While search engines dominate in retail and auto services, consumer packaged goods lead within Pinterest’s search function. People spend 30 percent of their time on Pinterest using the search function, so Google has no reason to be threatened. Except when it comes to CPG brands.

According to emarketer, CPG brands ranked fifth in digital ad spending share in the US in 2015, following retail, automotive, financial services and telecom.

Google’s top ten for ad spend doesn’t even include CPG brands, so when consumers go to search for household items and clothing, Pinterest has the potential to be their first touchpoint.

CPG brands have the potential to use Pinterest in its specific and intended way.

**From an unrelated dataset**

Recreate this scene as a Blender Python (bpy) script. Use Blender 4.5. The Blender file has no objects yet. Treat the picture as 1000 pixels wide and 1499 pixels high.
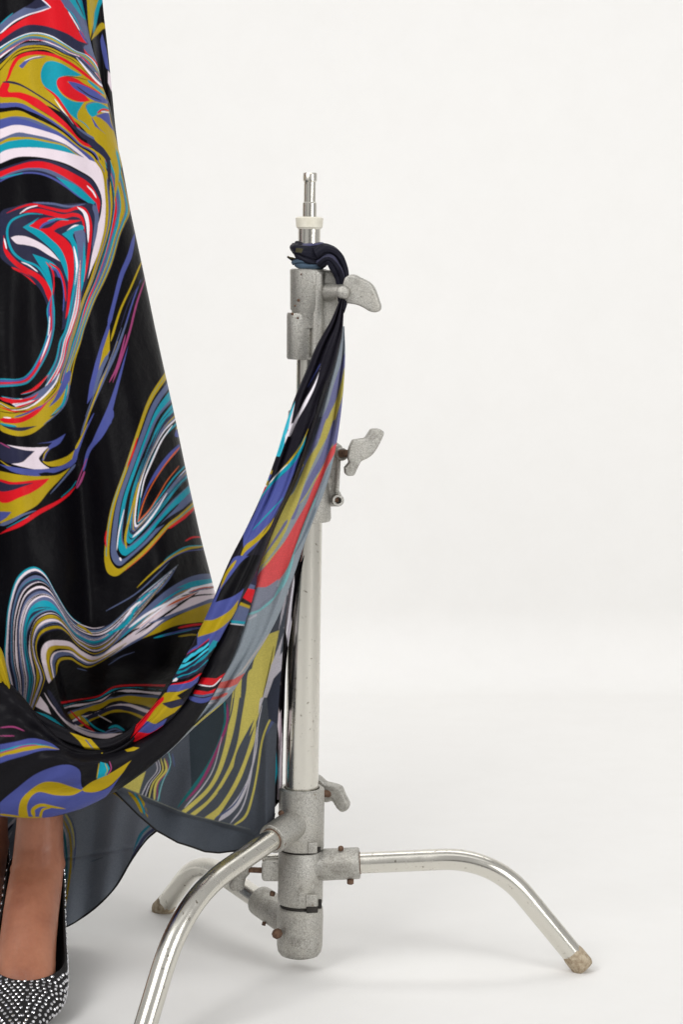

Businesses have the opportunity to pay for promoted pins to increase brand awareness and engagement in order to drive in-store purchases.

A case study by Oracle found that Promoted Pins drove five times more in-store purchases than regular pins during a year-long period from the third quarter 2014 to the third quarter 2015. The study also found that users who engage with promoted pins are 12 percent more likely to become buyers of that brand, showing the awareness and engagement that Pinterest promotes does lead to conversions.

Relative to the national average, CPG brands are three times as likely to reach customers on Pinterest. Close to 40 percent of Pinterest users earn over $100,000 a year, which translates to their spending habits. Pinterest holds the highest average order value of any social media platforms at $50. That means that ROI is highest with a platform that yields the highest results.

Pinterest CPG promoted pins Promoted pins on Pinterest work best with CPG products

CPG brands cannot ignore this data. When implemented correctly, promoted pins give businesses the opportunity to reach a targeted audience who have both the intent and potential to make a purchase.